The currency markets often jump violently after the results of the fundamental economic announcement hits the news wires. Suddenly the volatility in the markets increases. The price action smashes through the nearest and weakest levels of support and resistance when the news is released.

When the markets become violent, the price level at some point has jumped too far and too fast and pulls back. It often takes three to five minutes for the price action to reach that level. This price level is very important and this is the end of the news spike in most of the cases when the price action reaches this point and begins to pull back.

Just before the news came out, the currency markets began to wake up anticipating a surprise. Dont forget that currency traders cant know the results of the news before it is released. Most of them are nervous and anticipate violent reaction by the market. Some traders place orders on hunches, rumors and guesses. Mark the price level with a horizontal line on the chart when it begins to pullback after the initial violent reaction.

The chances are that the currency market may move in the wrong direction as the initial reaction to the news. Most often, this last minute volatility is created by traders exiting a trade before the news is released trying to avoid volatility in the markets.

Dont pull the trigger at this point. Preserve the capital. The news is then released suddenly and the market moves dramatically. Dont trade just because you see the market moving in a particular direction 20 seconds before the news was announced. Thousands of market orders are placed just before the release of the news.

There are unique risks like slippage, gapping, spreads and such. Dont pull the trigger yet. However, we now have two pieces of vital information with us now. We know the results of the economic announcement. We now know whether it was good, bad or surprising for the markets.
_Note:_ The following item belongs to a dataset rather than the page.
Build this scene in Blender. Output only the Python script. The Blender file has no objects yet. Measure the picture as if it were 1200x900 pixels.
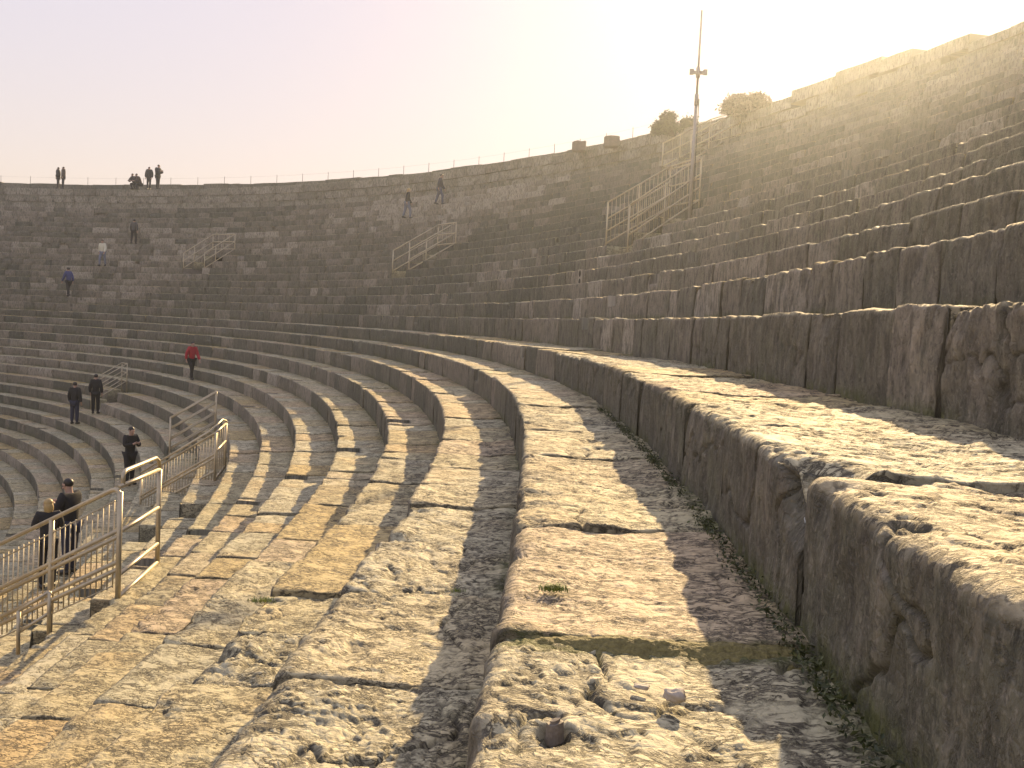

Let the market move. Stay out. Discipline is important at this point and dont pull the trigger. You may feel like you are missing a great trading opportunity but what you are doing is avoiding taking unnecessary risks. You now know the direction in which the market is moving. You should try to avoid the risk of trading at this point as the market is highly volatile.

The price begins to pull back. You have a better market to trade now. Volatility is still high but not wild, crazy or out of control. Slippage risk drops to zero. The danger of spreads widening is now drastically reduced.

You now know the direction, support and resistance of the market. The price retracements are often where the novices lose money. You have avoided it by waiting for the price to pull back. Now trade in the direction of the market.

You should let the news come out. Let the volatility identify the support and resistance. Let the price pull back. Let the price bounce again and cross the horizontal line that you had drawn. Thats too much waiting and requires good patience on your part.

The main focus should be preservation of your capital and only trade if the chances of winning are high. It will keep you out of bad trades. If the market reacts powerfully to the news, only then trade. Otherwise stay out of the trade.